■ **Objective**:
Restate the span of lines that starts with the line containing "C = C * (1 - w[..., None])" and ends with the line containing "0, 4, 7)], mi)", word for word, including both, with nothing else.

■ **Supplied material**:
################
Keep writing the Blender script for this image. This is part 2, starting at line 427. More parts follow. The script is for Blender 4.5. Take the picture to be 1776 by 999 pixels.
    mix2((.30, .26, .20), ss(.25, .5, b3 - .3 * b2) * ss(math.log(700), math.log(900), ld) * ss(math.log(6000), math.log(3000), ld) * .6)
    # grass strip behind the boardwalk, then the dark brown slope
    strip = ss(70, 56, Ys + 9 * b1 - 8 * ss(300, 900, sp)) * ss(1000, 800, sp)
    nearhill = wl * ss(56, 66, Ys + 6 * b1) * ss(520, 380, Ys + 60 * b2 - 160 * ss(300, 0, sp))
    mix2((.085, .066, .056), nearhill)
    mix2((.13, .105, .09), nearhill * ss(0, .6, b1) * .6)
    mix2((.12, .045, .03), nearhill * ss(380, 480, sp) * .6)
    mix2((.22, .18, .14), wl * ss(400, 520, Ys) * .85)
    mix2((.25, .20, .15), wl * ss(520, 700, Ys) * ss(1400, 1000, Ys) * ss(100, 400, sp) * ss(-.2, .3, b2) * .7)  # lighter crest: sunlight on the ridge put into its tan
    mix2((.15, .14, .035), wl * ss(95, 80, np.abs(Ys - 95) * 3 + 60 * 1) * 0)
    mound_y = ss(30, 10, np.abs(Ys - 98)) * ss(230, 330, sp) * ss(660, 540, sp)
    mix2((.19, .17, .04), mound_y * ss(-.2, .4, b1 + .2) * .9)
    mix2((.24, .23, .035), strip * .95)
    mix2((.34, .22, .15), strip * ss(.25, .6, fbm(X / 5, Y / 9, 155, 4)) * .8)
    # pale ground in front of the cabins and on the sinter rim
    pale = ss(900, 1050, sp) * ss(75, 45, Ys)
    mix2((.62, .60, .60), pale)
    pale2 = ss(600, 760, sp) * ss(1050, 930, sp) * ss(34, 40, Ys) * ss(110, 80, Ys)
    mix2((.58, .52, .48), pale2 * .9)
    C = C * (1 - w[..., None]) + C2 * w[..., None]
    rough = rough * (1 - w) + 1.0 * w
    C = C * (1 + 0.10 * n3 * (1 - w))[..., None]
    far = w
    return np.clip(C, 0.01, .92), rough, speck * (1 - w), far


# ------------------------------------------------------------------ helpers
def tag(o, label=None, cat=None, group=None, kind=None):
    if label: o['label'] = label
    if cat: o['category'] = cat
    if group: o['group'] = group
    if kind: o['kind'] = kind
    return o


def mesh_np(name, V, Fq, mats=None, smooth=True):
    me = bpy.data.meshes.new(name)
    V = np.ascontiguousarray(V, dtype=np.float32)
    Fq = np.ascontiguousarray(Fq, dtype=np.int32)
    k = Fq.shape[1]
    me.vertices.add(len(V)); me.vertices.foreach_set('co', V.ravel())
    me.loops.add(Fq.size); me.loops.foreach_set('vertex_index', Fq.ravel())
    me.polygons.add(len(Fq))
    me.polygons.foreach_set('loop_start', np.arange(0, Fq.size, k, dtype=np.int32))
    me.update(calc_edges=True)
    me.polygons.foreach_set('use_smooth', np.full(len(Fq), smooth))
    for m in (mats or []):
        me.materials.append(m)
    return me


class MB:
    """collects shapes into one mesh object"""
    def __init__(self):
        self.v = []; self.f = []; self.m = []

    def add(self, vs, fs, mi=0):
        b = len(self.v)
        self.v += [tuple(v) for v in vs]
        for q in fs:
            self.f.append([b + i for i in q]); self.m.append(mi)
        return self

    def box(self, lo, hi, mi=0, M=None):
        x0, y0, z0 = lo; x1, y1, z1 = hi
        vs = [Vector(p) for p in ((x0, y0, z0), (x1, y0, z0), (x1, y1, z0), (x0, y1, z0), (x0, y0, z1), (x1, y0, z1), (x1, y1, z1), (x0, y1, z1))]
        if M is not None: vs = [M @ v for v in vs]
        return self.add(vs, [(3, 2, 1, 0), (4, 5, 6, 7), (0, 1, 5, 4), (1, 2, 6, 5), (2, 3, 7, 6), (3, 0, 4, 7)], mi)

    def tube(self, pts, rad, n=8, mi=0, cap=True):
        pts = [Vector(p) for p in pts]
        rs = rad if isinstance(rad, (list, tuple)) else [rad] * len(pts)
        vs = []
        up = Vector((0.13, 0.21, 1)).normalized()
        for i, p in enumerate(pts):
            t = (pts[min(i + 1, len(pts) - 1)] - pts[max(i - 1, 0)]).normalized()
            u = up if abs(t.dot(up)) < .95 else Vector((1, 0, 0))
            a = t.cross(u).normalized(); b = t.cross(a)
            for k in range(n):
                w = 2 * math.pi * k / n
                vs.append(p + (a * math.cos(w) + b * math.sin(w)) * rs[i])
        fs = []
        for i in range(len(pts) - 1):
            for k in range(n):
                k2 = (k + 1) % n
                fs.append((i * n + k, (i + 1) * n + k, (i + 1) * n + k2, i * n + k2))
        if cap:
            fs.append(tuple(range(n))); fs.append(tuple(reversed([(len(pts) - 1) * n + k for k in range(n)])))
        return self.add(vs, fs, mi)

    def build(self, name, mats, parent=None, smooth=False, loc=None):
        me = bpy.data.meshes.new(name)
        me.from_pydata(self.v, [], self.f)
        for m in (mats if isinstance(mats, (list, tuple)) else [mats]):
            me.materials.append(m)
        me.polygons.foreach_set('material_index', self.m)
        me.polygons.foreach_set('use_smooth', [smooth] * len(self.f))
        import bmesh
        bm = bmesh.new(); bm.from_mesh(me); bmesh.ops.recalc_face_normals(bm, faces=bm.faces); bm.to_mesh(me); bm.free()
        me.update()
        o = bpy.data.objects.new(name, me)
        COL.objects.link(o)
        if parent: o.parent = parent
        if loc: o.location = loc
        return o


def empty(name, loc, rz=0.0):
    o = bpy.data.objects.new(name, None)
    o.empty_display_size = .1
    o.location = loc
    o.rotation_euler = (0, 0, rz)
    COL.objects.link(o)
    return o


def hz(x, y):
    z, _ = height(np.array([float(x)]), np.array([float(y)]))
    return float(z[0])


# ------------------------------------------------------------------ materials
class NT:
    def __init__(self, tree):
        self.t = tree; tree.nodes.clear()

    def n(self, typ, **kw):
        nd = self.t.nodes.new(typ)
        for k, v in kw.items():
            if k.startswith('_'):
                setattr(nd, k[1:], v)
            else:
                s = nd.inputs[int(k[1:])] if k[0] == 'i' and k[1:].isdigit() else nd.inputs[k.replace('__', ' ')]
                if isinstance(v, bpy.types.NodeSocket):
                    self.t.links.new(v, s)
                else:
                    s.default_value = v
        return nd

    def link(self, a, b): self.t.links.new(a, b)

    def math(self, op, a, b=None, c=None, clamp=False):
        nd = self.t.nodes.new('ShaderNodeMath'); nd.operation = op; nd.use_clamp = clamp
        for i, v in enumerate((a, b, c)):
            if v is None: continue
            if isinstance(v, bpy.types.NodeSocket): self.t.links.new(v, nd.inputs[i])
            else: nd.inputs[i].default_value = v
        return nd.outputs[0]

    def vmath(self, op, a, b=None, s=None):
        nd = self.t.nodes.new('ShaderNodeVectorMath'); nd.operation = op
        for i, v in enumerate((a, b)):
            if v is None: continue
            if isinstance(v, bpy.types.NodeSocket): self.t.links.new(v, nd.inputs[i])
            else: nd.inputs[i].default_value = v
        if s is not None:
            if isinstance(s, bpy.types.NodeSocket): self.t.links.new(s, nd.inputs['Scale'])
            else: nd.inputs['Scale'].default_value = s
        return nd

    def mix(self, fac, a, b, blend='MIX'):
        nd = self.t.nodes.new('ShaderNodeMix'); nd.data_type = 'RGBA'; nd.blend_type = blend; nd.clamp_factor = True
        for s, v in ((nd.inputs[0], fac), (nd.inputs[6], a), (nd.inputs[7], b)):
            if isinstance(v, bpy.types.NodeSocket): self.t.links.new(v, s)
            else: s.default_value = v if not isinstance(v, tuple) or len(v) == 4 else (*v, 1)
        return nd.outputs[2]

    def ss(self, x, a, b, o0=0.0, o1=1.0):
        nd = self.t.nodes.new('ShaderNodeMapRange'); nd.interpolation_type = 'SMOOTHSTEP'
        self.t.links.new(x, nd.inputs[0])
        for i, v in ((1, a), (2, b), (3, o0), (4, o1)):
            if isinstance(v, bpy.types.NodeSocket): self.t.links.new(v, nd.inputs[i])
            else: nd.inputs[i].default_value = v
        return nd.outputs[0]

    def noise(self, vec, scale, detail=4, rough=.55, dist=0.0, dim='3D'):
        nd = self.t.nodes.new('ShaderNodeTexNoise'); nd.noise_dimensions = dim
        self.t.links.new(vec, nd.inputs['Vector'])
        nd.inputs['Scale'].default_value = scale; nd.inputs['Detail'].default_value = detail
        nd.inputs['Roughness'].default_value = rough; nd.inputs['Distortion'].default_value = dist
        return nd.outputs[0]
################
■ **Response for this exercise**:
    C = C * (1 - w[..., None]) + C2 * w[..., None]
    rough = rough * (1 - w) + 1.0 * w
    C = C * (1 + 0.10 * n3 * (1 - w))[..., None]
    far = w
    return np.clip(C, 0.01, .92), rough, speck * (1 - w), far


# ------------------------------------------------------------------ helpers
def tag(o, label=None, cat=None, group=None, kind=None):
    if label: o['label'] = label
    if cat: o['category'] = cat
    if group: o['group'] = group
    if kind: o['kind'] = kind
    return o


def mesh_np(name, V, Fq, mats=None, smooth=True):
    me = bpy.data.meshes.new(name)
    V = np.ascontiguousarray(V, dtype=np.float32)
    Fq = np.ascontiguousarray(Fq, dtype=np.int32)
    k = Fq.shape[1]
    me.vertices.add(len(V)); me.vertices.foreach_set('co', V.ravel())
    me.loops.add(Fq.size); me.loops.foreach_set('vertex_index', Fq.ravel())
    me.polygons.add(len(Fq))
    me.polygons.foreach_set('loop_start', np.arange(0, Fq.size, k, dtype=np.int32))
    me.update(calc_edges=True)
    me.polygons.foreach_set('use_smooth', np.full(len(Fq), smooth))
    for m in (mats or []):
        me.materials.append(m)
    return me


class MB:
    """collects shapes into one mesh object"""
    def __init__(self):
        self.v = []; self.f = []; self.m = []

    def add(self, vs, fs, mi=0):
        b = len(self.v)
        self.v += [tuple(v) for v in vs]
        for q in fs:
            self.f.append([b + i for i in q]); self.m.append(mi)
        return self

    def box(self, lo, hi, mi=0, M=None):
        x0, y0, z0 = lo; x1, y1, z1 = hi
        vs = [Vector(p) for p in ((x0, y0, z0), (x1, y0, z0), (x1, y1, z0), (x0, y1, z0), (x0, y0, z1), (x1, y0, z1), (x1, y1, z1), (x0, y1, z1))]
        if M is not None: vs = [M @ v for v in vs]
        return self.add(vs, [(3, 2, 1, 0), (4, 5, 6, 7), (0, 1, 5, 4), (1, 2, 6, 5), (2, 3, 7, 6), (3, 0, 4, 7)], mi)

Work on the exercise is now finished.